Level II scour analysis for Bridge 34 (SHERUS00040034) on U.S. Highway 4, crossing the Ottauquechee River, Sherburne, Vermont

This report provides the results of a detailed Level II analysis of scour potential at structure
SHERUS00040034 on US Route 4 crossing the Ottauquechee River, Sherburne, Vermont
(figures 1–8). A Level II study is a basic engineering analysis of the site, including a
quantitative analysis of stream stability and scour (U.S. Department of Transportation,
1993). Results of a Level I scour investigation also are included in Appendix E of this
report. A Level I investigation provides a qualitative geomorphic characterization of the
study site. Information on the bridge, gleaned from Vermont Agency of Transportation
(VTAOT) files, was compiled prior to conducting Level I and Level II analyses and is
found in Appendix D.
The site is in the Green Mountain section of the New England physiographic province in
central Vermont. The 25.8-mi²
drainage area is in a predominantly rural and forested basin.
In the vicinity of the study site, the surface cover is pasture upstream of the bridge while the
immediate banks have dense woody vegetation. Downstream of the bridge, the banks are
forested.
In the study area, the Ottauquechee River has an incised, straight channel with a slope of
approximately 0.028 ft/ft, an average channel top width of 66 ft and an average channel
depth of 5 ft. The channel bed material ranges from gravel to boulder with a median grain
size (D₅₀) of 118.1 mm (0.387 ft). The geomorphic assessment at the time of the Level I and
Level II site visit on September 25, 1995, indicated that the reach was stable.
The US Route 4 crossing of the Ottauquechee River is a 187-ft-long, two-lane bridge
consisting of three steel-beam spans (Vermont Agency of Transportation, written
communication, March 14, 1995). The bridge is supported by vertical, concrete abutments
above spill-through stone fill (< 36 inches diameter). The channel is skewed approximately
60 degrees to the opening while the opening-skew-to-roadway is 60 degrees. Additional
details describing conditions at the site are included in the Level II Summary and
Appendices D and E.
Scour depths and rock rip-rap sizes were computed using the general guidelines described
in Hydraulic Engineering Circular 18 (Richardson and others, 1995). Total scour at a
highway crossing is comprised of three components: 1) long-term streambed degradation;
2) contraction scour (due to accelerated flow caused by a reduction in flow area at a bridge)
and; 3) local scour (caused by accelerated flow around piers and abutments). Total scour is
the sum of the three components. Equations are available to compute depths for contraction
and local scour and a summary of the results of these computations follows.
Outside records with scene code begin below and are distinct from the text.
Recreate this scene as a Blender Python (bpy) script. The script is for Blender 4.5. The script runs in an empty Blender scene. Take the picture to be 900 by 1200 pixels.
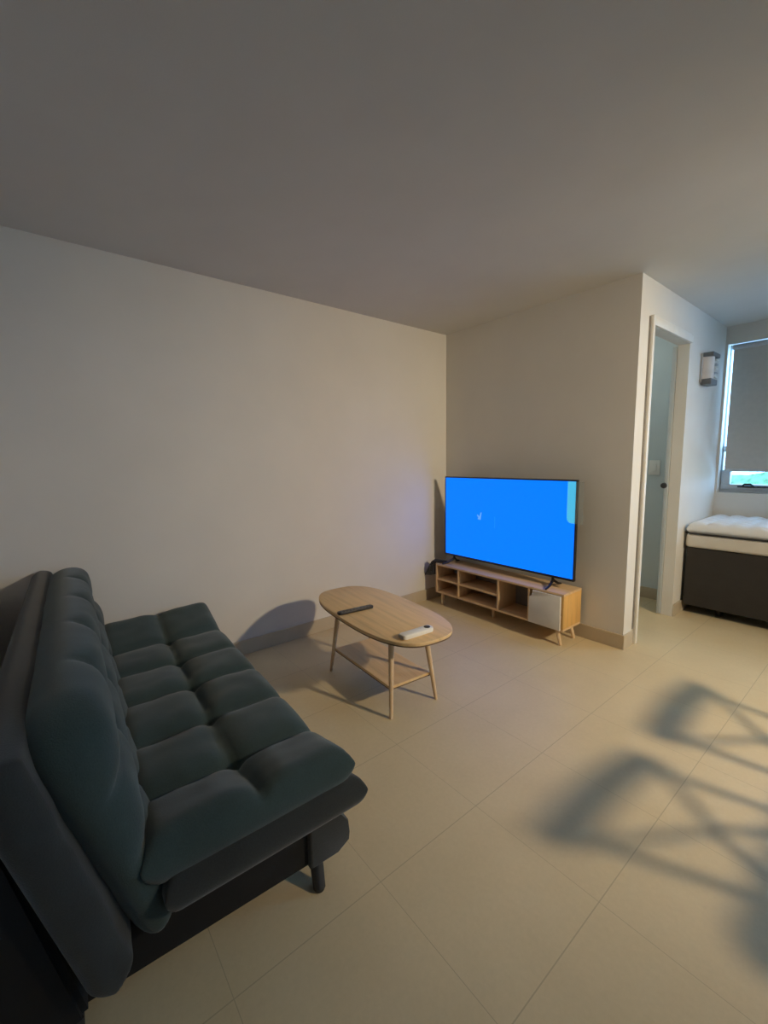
import bpy, bmesh, math, random
from math import sin, cos, pi, radians, sqrt
from mathutils import Vector, Matrix, noise

random.seed(4)
SC = bpy.context.scene
COL = SC.collection

# ------------------------------------------------------------------ helpers
def link(o, parent=None):
    COL.objects.link(o)
    if parent is not None:
        o.parent = parent
    return o

def obj(name, bm, mat, parent=None, smooth=True, angle=35):
    bmesh.ops.recalc_face_normals(bm, faces=bm.faces)
    me = bpy.data.meshes.new(name)
    bm.to_mesh(me)
    bm.free()
    mats = mat if isinstance(mat, (list, tuple)) else [mat]
    for m in mats:
        me.materials.append(m)
    if smooth:
        me.polygons.foreach_set('use_smooth', [True] * len(me.polygons))
        try:
            me.set_sharp_from_angle(angle=radians(angle))
        except Exception:
            pass
    return link(bpy.data.objects.new(name, me), parent)

def tag(o, label, cat, group=None):
    o['label'] = label
    o['category'] = cat
    if group:
        o['group'] = group
    return o

def thing(name, label, cat, loc=(0, 0, 0), rz=0, group=None):
    o = bpy.data.objects.new(name, None)
    COL.objects.link(o)
    o.location = loc
    o.rotation_euler = (0, 0, rz)
    o.empty_display_size = 0.1
    return tag(o, label, cat, group)

def struct(name, bm, mat, **k):
    o = obj(name, bm, mat, None, **k)
    o['kind'] = 'structure'
    return o

def add_box(bm, lo, hi, bevel=0.0, seg=2, M=None):
    r = bmesh.ops.create_cube(bm, size=1)
    vs = r['verts']
    for v in vs:
        v.co = Vector([lo[i] + (v.co[i] + .5) * (hi[i] - lo[i]) for i in range(3)])
    if bevel > 0:
        es = list({e for v in vs for e in v.link_edges})
        b = bmesh.ops.bevel(bm, geom=es, offset=bevel, segments=seg, affect='EDGES', profile=.5)
        vs = list({v for f in b['faces'] for v in f.verts} | {v for v in vs if v.is_valid})
    if M is not None:
        for v in vs:
            v.co = M @ v.co
    return vs

def box(lo, hi, bevel=0.0, seg=2, M=None):
    bm = bmesh.new()
    add_box(bm, lo, hi, bevel, seg, M)
    return bm

def add_tube(bm, pts, rad, n=16, cap=True):
    """round bar through pts; rad is a number or one radius per point"""
    pts = [Vector(p) for p in pts]
    rads = rad if isinstance(rad, (list, tuple)) else [rad] * len(pts)
    rings = []
    for i, p in enumerate(pts):
        t = (pts[min(i + 1, len(pts) - 1)] - pts[max(i - 1, 0)]).normalized()
        a = Vector((0, 0, 1)) if abs(t.z) < .9 else Vector((1, 0, 0))
        u = t.cross(a).normalized()
        w = t.cross(u)
        rings.append([bm.verts.new(p + (u * cos(2 * pi * k / n) + w * sin(2 * pi * k / n)) * rads[i]) for k in range(n)])
    for a, b in zip(rings, rings[1:]):
        for k in range(n):
            bm.faces.new((a[k], a[(k + 1) % n], b[(k + 1) % n], b[k]))
    if cap:
        bm.faces.new(rings[0][::-1])
        bm.faces.new(rings[-1])

def tube(pts, rad, n=16):
    bm = bmesh.new()
    add_tube(bm, pts, rad, n)
    return bm

def lathe(prof, n=32):
    """prof: (radius, z) list, closed with caps"""
    bm = bmesh.new()
    rings = [[bm.verts.new((r * cos(2 * pi * k / n), r * sin(2 * pi * k / n), z)) for k in range(n)] for r, z in prof]
    for a, b in zip(rings, rings[1:]):
        for k in range(n):
            bm.faces.new((a[k], a[(k + 1) % n], b[(k + 1) % n], b[k]))
    bm.faces.new(rings[0][::-1])
    bm.faces.new(rings[-1])
    return bm

def add_prism(bm, outline, z0, z1, bevel=0.0):
    """outline in XY (ccw), from z0 to z1, optionally softened at top and bottom edges"""
    prof = [(0, z0), (0, z1)]
    if bevel:
        prof = [(-bevel, z0), (-bevel * .3, z0 + bevel * .3), (0, z0 + bevel), (0, z1 - bevel), (-bevel * .3, z1 - bevel * .3), (-bevel, z1)]
    n = len(outline)
    P = [Vector((p[0], p[1])) for p in outline]
    nor = []
    for i in range(n):
        t = (P[(i + 1) % n] - P[i - 1]).normalized()
        nor.append(Vector((t.y, -t.x)))
    rings = []
    for off, z in prof:
        rings.append([bm.verts.new((P[i].x + nor[i].x * off, P[i].y + nor[i].y * off, z)) for i in range(n)])
    for a, b in zip(rings, rings[1:]):
        for k in range(n):
            bm.faces.new((a[k], a[(k + 1) % n], b[(k + 1) % n], b[k]))
    bm.faces.new(rings[0][::-1])
    bm.faces.new(rings[-1])

def prism(outline, z0, z1, bevel=0.0):
    bm = bmesh.new()
    add_prism(bm, outline, z0, z1, bevel)
    return bm

def rounded_rect(x0, y0, x1, y1, r, n=6):
    out = []
    for cx, cy, a0 in ((x1 - r, y0 + r, -90), (x1 - r, y1 - r, 0), (x0 + r, y1 - r, 90), (x0 + r, y0 + r, 180)):
        for k in range(n + 1):
            a = radians(a0 + 90 * k / n)
            out.append((cx + r * cos(a), cy + r * sin(a)))
    return out

# ------------------------------------------------------------------ materials
def new_mat(name):
    m = bpy.data.materials.new(name)
    m.use_nodes = True
    nt = m.node_tree
    return m, nt, nt.nodes['Principled BSDF']

def tex_coord(nt, scale=(1, 1, 1), kind='Object', loc=(0, 0, 0), rot=(0, 0, 0)):
    tc = nt.nodes.new('ShaderNodeTexCoord')
    mp = nt.nodes.new('ShaderNodeMapping')
    mp.inputs['Scale'].default_value = scale
    mp.inputs['Location'].default_value = loc
    mp.inputs['Rotation'].default_value = rot
    nt.links.new(tc.outputs[kind], mp.inputs['Vector'])
    return mp.outputs['Vector']

def noise_node(nt, vec, scale, detail=4, rough=.5):
    n = nt.nodes.new('ShaderNodeTexNoise')
    n.inputs['Scale'].default_value = scale
    n.inputs['Detail'].default_value = detail
    n.inputs['Roughness'].default_value = rough
    nt.links.new(vec, n.inputs['Vector'])
    return n.outputs['Fac']

def ramp(nt, fac, stops):
    r = nt.nodes.new('ShaderNodeValToRGB')
    el = r.color_ramp.elements
    while len(el) < len(stops):
        el.new(.5)
    for e, (p, c) in zip(el, stops):
        e.position = p
        e.color = (*c, 1)
    nt.links.new(fac, r.inputs['Fac'])
    return r.outputs['Color']

def bump(nt, h, strength, dist, bsdf):
    b = nt.nodes.new('ShaderNodeBump')
    b.inputs['Strength'].default_value = strength
    b.inputs['Distance'].default_value = dist
    nt.links.new(h, b.inputs['Height'])
    nt.links.new(b.outputs['Normal'], bsdf.inputs['Normal'])

def mul(c, k):
    return tuple(min(1, x * k) for x in c)

def plain(name, c, rough=.5, metal=0.0, var=.06, scale=18, bumpd=0.0, spec=.5):
    m, nt, b = new_mat(name)
    v = tex_coord(nt)
    f = noise_node(nt, v, scale)
    nt.links.new(ramp(nt, f, [(.3, mul(c, 1 - var)), (.7, mul(c, 1 + var))]), b.inputs['Base Color'])
    b.inputs['Roughness'].default_value = rough
    b.inputs['Metallic'].default_value = metal
    b.inputs['Specular IOR Level'].default_value = spec
    if bumpd:
        bump(nt, noise_node(nt, v, scale * 6, 6), .4, bumpd, b)
    return m

def wood(name, c, along='X', rough=.45, k=1.0):
    m, nt, b = new_mat(name)
    s = {'X': (1.2, 16, 16), 'Y': (16, 1.2, 16), 'Z': (16, 16, 1.2)}[along]
    v = tex_coord(nt, tuple(q * k for q in s))
    f = noise_node(nt, v, 2.2, 6, .62)
    col = ramp(nt, f, [(.25, mul(c, .80)), (.5, c), (.78, mul(c, 1.13))])
    nt.links.new(col, b.inputs['Base Color'])
    b.inputs['Roughness'].default_value = rough
    bump(nt, f, .12, .002, b)
    return m

def fabric(name, c, var=.18, scale=900):
    m, nt, b = new_mat(name)
    v = tex_coord(nt)
    a = noise_node(nt, v, 9, 3)
    w = noise_node(nt, v, scale * .35, 2)
    mx = nt.nodes.new('ShaderNodeMath')
    mx.operation = 'MULTIPLY_ADD'
    nt.links.new(a, mx.inputs[0])
    mx.inputs[1].default_value = .5
    mm = nt.nodes.new('ShaderNodeMath')
    mm.operation = 'MULTIPLY'
    nt.links.new(w, mm.inputs[0])
    mm.inputs[1].default_value = .5
    nt.links.new(mm.outputs[0], mx.inputs[2])
    nt.links.new(ramp(nt, mx.outputs[0], [(.3, mul(c, 1 - var)), (.7, mul(c, 1 + var))]), b.inputs['Base Color'])
    b.inputs['Roughness'].default_value = .95
    b.inputs['Specular IOR Level'].default_value = .15
    b.inputs['Sheen Weight'].default_value = .25
    b.inputs['Sheen Roughness'].default_value = .5
    bump(nt, w, .35, .002, b)
    return m

def emit(name, c, s):
    m, nt, b = new_mat(name)
    b.inputs['Base Color'].default_value = (0.01, 0.01, 0.01, 1)
    b.inputs['Emission Color'].default_value = (*c, 1)
    b.inputs['Emission Strength'].default_value = s
    b.inputs['Roughness'].default_value = .5
    b.inputs['Specular IOR Level'].default_value = .1
    return m

# painted plaster
def paint(name, c):
    m, nt, b = new_mat(name)
    v = tex_coord(nt)
    f = noise_node(nt, v, 2.5, 3)
    nt.links.new(ramp(nt, f, [(.3, mul(c, .97)), (.7, mul(c, 1.02))]), b.inputs['Base Color'])
    b.inputs['Roughness'].default_value = .7
    b.inputs['Specular IOR Level'].default_value = .25
    bump(nt, noise_node(nt, v, 160, 5), .15, .0015, b)
    return m

M_wall = paint('wall_paint', (.70, .67, .61))
M_ceil = paint('ceiling_paint', (.64, .62, .58))
M_trimwhite = plain('white_lacquer', (.78, .76, .71), .45, var=.03)

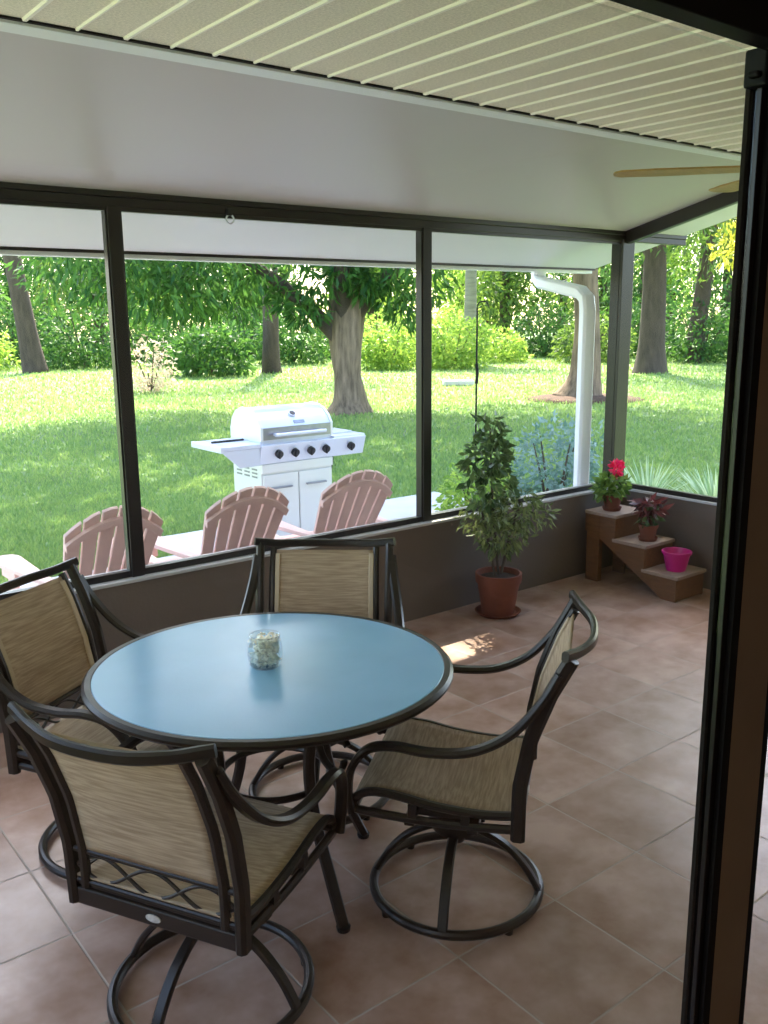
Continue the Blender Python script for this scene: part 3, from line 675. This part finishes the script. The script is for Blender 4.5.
# ------------------------------------------------------------------ gas grill
GX, GY = 3.19, 6.0
gr = empty('gas_grill', 'stainless steel gas barbecue with closed lid and five knobs on the patio', 'barbecue', (GX, GY, GZ + 0.005))
cx0, cx1 = 0.36, 1.03
m = MB(); m.box(cx0, cx1, 0.06, 0.50, 0.09, 0.80)
for x_ in (cx0 + 0.04, cx1 - 0.04):
    for y_ in (0.1, 0.46): m.lathe([(0, 0), (0.03, 0), (0.034, 0.02), (0.034, 0.07), (0.02, 0.09), (0, 0.09)], 14, (x_, y_, 0))
m.build('cabinet', M['grill_paint'], gr, bevel=0.006)
m = MB()
for r_ in range(3):
    for c_ in range(3): m.box(cx0 - 0.003, cx0 + 0.002, 0.12 + c_ * 0.12, 0.20 + c_ * 0.12, 0.63 + r_ * 0.03, 0.643 + r_ * 0.03)
m.build('side_vent', M['steel_dull'], gr)
for x_, hx in ((cx0 + 0.012, 1), (0.5 * (cx0 + cx1) + 0.004, 0)):
    w_ = (cx1 - cx0) / 2 - 0.016
    m = MB(); m.box(x_, x_ + w_, 0.042, 0.06, 0.12, 0.66); dr = m.build('door', M['grill_paint'], gr, bevel=0.005)
    m = MB(); m.box(x_ + w_ * 0.2, x_ + w_ * 0.8, 0.022, 0.044, 0.545, 0.56); m.build('handle', M['steel_dull'], dr, bevel=0.004)
m = MB(); m.box(cx0, cx1, 0.042, 0.06, 0.675, 0.745); m.build('drip_drawer', M['grill_paint'], gr, bevel=0.004)
# control panel across firebox and right burner, sloping forward at top
m = MB(); m.prism([(0.0, 0.90), (0.05, 0.745), (0.10, 0.745), (0.10, 0.90)], (cx0 - 0.02, 0, 0), (0, 1, 0), (0, 0, 1), (1.345 - cx0 + 0.02, 0, 0)); m.build('control_panel', M['steel'], gr, bevel=0.006)
m = MB(); m.box(cx0 - 0.0, cx1, 0.06, 0.52, 0.80, 0.925); m.build('firebox', M['steel'], gr, bevel=0.004)
for x_ in (0.495, 0.645, 0.795, 0.94, 1.19):
    ax = Vector((0, -0.95, -0.31)); o_ = Vector((x_, 0.024, 0.83)); u_ = Vector((1, 0, 0)); v_ = ax.cross(u_)
    m = MB(); m.prism(circ(0.043, 20), o_, u_, v_, ax * 0.008); kb = m.build('knob', M['steel'], gr, label='round control knob with silver bezel')
    m = MB(); m.prism(circ(0.032, 20), o_ + ax * 0.008, u_, v_, ax * 0.03); m.prism([(-0.008, -0.033), (0.008, -0.033), (0.008, 0.033), (-0.008, 0.033)], o_ + ax * 0.03, u_, v_, ax * 0.015); m.build('grip', M['black'], kb, bevel=0.002)
# side shelves
m = MB(); m.prism([(0.004, 0.884), (0.338, 0.884), (0.338, 0.745), (0.16, 0.745)], (0, 0.024, 0), (1, 0, 0), (0, 0, 1), (0, 0.022, 0)).box(0.021, 0.359, 0.02, 0.50, 0.885, 0.915).box(-0.004, 0.021, 0.016, 0.504, 0.872, 0.918); m.build('side_shelf', M['steel'], gr, bevel=0.004)
m = MB(); m.box(1.03, 1.345, 0.02, 0.50, 0.885, 0.915); m.build('side_shelf', M['steel'], gr, bevel=0.004)
m = MB(); m.box(1.09, 1.30, 0.14, 0.40, 0.915, 0.93); m.build('side_burner_lid', M['steel'], gr, bevel=0.005)
m = MB(); m.prism(circ(0.012, 8), (0.07, 0.30, 0.918), (0, 1, 0), (0, 0, 1), (0.28, 0, 0)); m.build('tool_rail', M['black'], gr)
# lid
lp = [(0.045, 0.925), (0.045, 1.03), (0.085, 1.085), (0.15, 1.135), (0.235, 1.165), (0.33, 1.17), (0.42, 1.14), (0.48, 1.08), (0.51, 1.0), (0.51, 0.925)]
m = MB(); m.prism(lp, (cx0 + 0.012, 0, 0), (0, 1, 0), (0, 0, 1), (cx1 - cx0 - 0.024, 0, 0)); lid = m.build('lid', M['steel'], gr, smooth=True)
lp2 = [(a_ + (0.012 if a_ < 0.28 else -0.012) * 0 + 0, b_) for a_, b_ in lp]
for x_ in (cx0 - 0.004, cx1 - 0.02):
    m = MB(); m.prism([(0.28 + (a_ - 0.28) * 1.03, 0.925 + (b_ - 0.925) * 1.03) for a_, b_ in lp], (x_, 0, 0), (0, 1, 0), (0, 0, 1), (0.024, 0, 0)); m.build('lid_end_cap', M['grill_paint'], lid, bevel=0.003)
m = MB(); m.box(cx0 + 0.02, cx1 - 0.02, 0.036, 0.047, 0.935, 1.028); m.build('lid_band', M['steel_dull'], lid)
m = MB(); m.tube([(cx0 + 0.10, -0.012, 0.975), (cx1 - 0.10, -0.012, 0.975)], 0.014, 12, ref=(0, 1, 0))
for x_ in (cx0 + 0.12, cx1 - 0.12): m.box(x_ - 0.01, x_ + 0.01, -0.012, 0.04, 0.966, 0.984)
m.build('lid_handle', M['steel'], lid, smooth=True)
c0 = Vector((0.5 * (cx0 + cx1), 0.118, 1.113)); nrm = Vector((0, -0.61, 0.79)); v_ = nrm.cross(Vector((1, 0, 0)))
m = MB(); m.prism(circ(0.032, 20), c0, (1, 0, 0), v_, nrm * 0.012); th = m.build('thermometer', M['steel'], lid)
m = MB(); m.prism(circ(0.024, 20), c0 + nrm * 0.012, (1, 0, 0), v_, nrm * 0.002); m.build('dial', M['black'], th)
c1 = Vector((0.5 * (cx0 + cx1) + 0.03, 0.066, 1.055)); nr2 = Vector((0, -0.81, 0.59)); v2 = nr2.cross(Vector((1, 0, 0)))
m = MB(); m.prism([(-0.05, -0.014), (0.05, -0.014), (0.05, 0.014), (-0.05, 0.014)], c1, (1, 0, 0), v2, nr2 * 0.006); m.build('nameplate', M['steel_dull'], lid)
m = MB(); m.tube(cr([(1.14, 0.25, 0.885), (1.15, 0.22, 0.72), (1.10, 0.2, 0.58), (1.02, 0.2, 0.52)], 5), 0.011, 7); m.build('gas_hose', M['black'], gr, smooth=True)

# ------------------------------------------------------------------ garden
def dirv(az, d): return (d * math.sin(math.radians(az)), d * math.cos(math.radians(az)))
def trunk(parent, pts, rad, mt, name='trunk', n=14, rough=0.07, seed=0):
    P = cr(pts, 6); R2 = np.interp(np.linspace(0, 1, len(P)), np.linspace(0, 1, len(rad)), rad)
    m = MB(); m.tube(P, list(R2), n, ref=(1, 0, 0)); rg = random.Random(seed)
    ph = [rg.random() * 6 for _ in range(4)]
    c_ = {i: P[i // n] for i in range(len(P) * n)}
    for i in range(len(P) * n):
        a = 2 * math.pi * (i % n) / n; k_ = 1 + rough * (math.sin(3 * a + ph[0] + 0.3 * (i // n)) + 0.6 * math.sin(5 * a + ph[1]))
        v = Vector(m.v[i]); m.v[i] = tuple(c_[i] + (v - c_[i]) * k_)
    return m.build(name, mt, parent, smooth='all')

RAY0 = (3.09, 3.225, 0.0)  # floor spot; leaves along its sun ray are cut to let light in
SD = tuple(SDIR)
# main shade tree
mt_ = (10.65, 14.65)
tr = empty('shade_tree', 'large shade tree with pale trunk forking above the grill', 'tree', (mt_[0], mt_[1], GZ))
trunk(tr, [(0, 0, -0.05), (0, 0, 0.22), (-0.02, 0, 0.75), (0.0, 0.02, 1.6), (0.15, 0.1, 2.8), (0.4, 0.3, 4.2), (0.6, 0.6, 6.5)], [0.52, 0.34, 0.265, 0.34, 0.36, 0.26, 0.14], M['bark'], n=22, rough=0.10, seed=3)
# branches: left lean (-X+Y is screen left)
trunk(tr, [(-0.05, 0.05, 1.35), (-0.55, 0.45, 2.0), (-1.3, 1.0, 2.75), (-2.4, 1.9, 3.4), (-3.6, 2.6, 4.2)], [0.2, 0.14, 0.11, 0.09, 0.05], M['bark_dark'], 'branch', 10, seed=5)
trunk(tr, [(0.1, -0.02, 1.9), (0.45, -0.5, 2.5), (1.0, -1.2, 3.3), (1.7, -2.0, 4.6)], [0.2, 0.16, 0.12, 0.07], M['bark_dark'], 'branch', 10, seed=6)
trunk(tr, [(-0.05, 0.0, 1.8), (-0.35, -0.3, 2.6), (-0.8, -0.9, 3.8), (-1.2, -1.6, 5.0)], [0.2, 0.15, 0.12, 0.06], M['bark_dark'], 'branch', 10, seed=7)
rg = random.Random(12); cl = []; up_ = []
RX, RY = 0.785, -0.62        # screen-right direction on the ground
FX, FY = 0.604, 0.768        # away from camera
def scr(r, f, z): return (mt_[0] + RX * r + FX * f, mt_[1] + RY * r + FY * f, z)
for i in range(52):                                               # high crown
    a, q = rg.random() * 6.283, math.sqrt(rg.random()); z = 5.0 + 7.5 * rg.random()
    k_ = math.sqrt(max(0.05, 1 - ((z - 6.5) / 6.8) ** 2)) * 6.3
    up_.append(((mt_[0] + k_ * q * math.cos(a), mt_[1] + k_ * q * math.sin(a) - 0.3, z), (1.5, 1.5, 1.1), 420))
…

Contraction scour for all modelled flows was 0.0 ft. Abutment scour ranged from 4.7 to 7.4
ft. The worst-case abutment scour occurred at the left abutment for the 500-year discharge.
Pier scour ranged from 7.5 to 11.4 ft. The worst-case pier scour occurred at the incipientovertopping discharge. Additional information on scour depths and depths to armoring are
included in the section titled “Scour Results”. Scoured-streambed elevations, based on the
calculated scour depths, are presented in tables 1 and 2. A cross-section of the scour
computed at the bridge is presented in figure 8. Scour depths were calculated assuming an
infinite depth of erosive material and a homogeneous particle-size distribution.
It is generally accepted that the Froehlich equation (abutment scour) gives “excessively
conservative estimates of scour depths” (Richardson and others, 1995, p. 47). Usually,
computed scour depths are evaluated in combination with other information including (but
not limited to) historical performance during flood events, the geomorphic stability
assessment, existing scour protection measures, and the results of the hydraulic analyses.
Therefore, scour depths adopted by VTAOT may differ from the computed values
documented herein.